En El Retiro

Parque del Retiro, Madrid. / Wikimedia Commons

Parque del Retiro, Madrid. / Wikimedia Commons

Por: María Del Pilar Ruiz Ortega

Cómo veo los árboles ahora.

No con hojas caedizas, no con ramas.

Sujetas a la voz del crecimiento.

(Claudio Rodríguez)

De celebración, no de paso, no árboles de caminos o de ríos, árboles divisados tras la ventanilla de los trenes, árboles que desfilan despavoridos y se van huyendo por carreteras secundarias.

Aquí es el árbol de la fiesta, del lujo, vestido de domingo, esperando las visitas. Dispuesto a la charla o al ensimismamiento. Árboles quietos. Con esa quietud que dan las tardes.

Dos jóvenes están sentados sobre la barandilla del estanque. Ella sobre la pilastra algo más elevada que la barandilla en sí. Y no se miran de frente, pero están juntos. Él mira al paseo mientras fuma, y ella de perfil, entre el estanque y la gente. Y charlan. Hay una gran confianza entre ellos. Posan distraídamente ante un posible pintor que capte el ambiente, el sol de mayo, la tarde y el cielo azul. Tan azul como el que hemos visto siempre desde estas latitudes.

Lamento, ahora, cuando han pasado ya esos instantes de entonces, no haberme quedado en la esencia, en el alma de estos jóvenes, Adrián y Paloma, aunque sí tengo aún su sonrisa. Salen del trabajo, quieren disfrutar de esta tarde de mayo, que no es tarde de fiesta, pero sí de amistad y de confidencias.Parecen felices. Con esa felicidad que pueden dar los 20 años. Metidos ya en este siglo XXI, ¿existen aún los 20 años?

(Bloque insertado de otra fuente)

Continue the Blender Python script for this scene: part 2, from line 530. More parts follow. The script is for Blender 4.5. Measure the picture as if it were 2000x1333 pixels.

Un poco antes de este encuentro, a la entrada, a la derecha, veo un jardincillo recóndito. Jardín dentro de otro jardín. Este, más familiar, fresco y oscuro. Grandes árboles que forman la bóveda verde que cubre el cielo, y arbustos que se sienten protegidos por los mayores. Protección y silencio. Si tuviera un poco más de tiempo de espera, de detenimiento, me saldría al paso el recuerdo de Rousseau, Jean-Jacques. Filósofo y botanista (¡ay!, ¡cómo te echamos de menos aquí, los ignorantes de la botánica!) y ahora amante. Mme d’Houdetot entrando en el jardincillo donde la espera Jean-Jacques, locamente enamorado. Aquí no hay riachuelos cantarines, ni el espesor de los bosques de l’Ermitage, pero la escena me vale.

“El encuentro fue tan alegre, que a ella le gustó y parecía dispuesta a volver. Sin embargo, este proyecto no lo realizó hasta el año siguiente…” “…En este viaje ella se presentó a caballo y vestida de hombre. Aunque no me gustan esta clase de mascaradas, me sorprendió el aire novelesco de ésta, y por esta vez, fue el amor” (Confesiones, libro IX).

Parece que Sophie d’Houdetot, en esa ocasión, fue fiel a su amante, el poeta Saint-Lambert, amigo también de Rousseau. Costumbre de la época: las damas eran fieles a los amantes, no a los maridos. Y eran los amantes los que reclamaban fidelidad, no los maridos. Pero al siguiente año, en el bosquecillo, esta vez a la luz de la luna, el pobre Jean-Jacques, ese hombre virtuoso, como él mismo se juzga, cometió una falta. Supo emocionar el corazón de la joven; él la besó, la tuvo largo tiempo en sus brazos, pero, continúa: “ella salió en medio de la noche de ese bosquecillo y de los brazos de su amigo, tan intacta, tan pura de cuerpo y de corazón como había entrado” (Confesiones, libro IX).

Bien. Creo que no hay que fiarse mucho de los que escriben confesiones. Juraría que los vi salir esta tarde del bosquecillo. Ella iba arreglándose el peinado, sujetándose bien el corpiño, y colocando el miriñaque, la enagua, las faldas y sobrefaldas. Después, se puso el sombrero de verano, adornado con flores y cintas. Y él, bueno… no quise fijarme demasiado.

Tengo que volver al estanque, a las terrazas, a la gente. Ana y Elvira hablaron de El Bosco, y ahí estaba en vivo ese Jardín de las Delicias, más amable y familiar, aunque igual de abigarrado y tan lleno de matices.

Y ya en el Metro, Mingote tuvo la misma idea: también le habían hablado antes de El Bosco.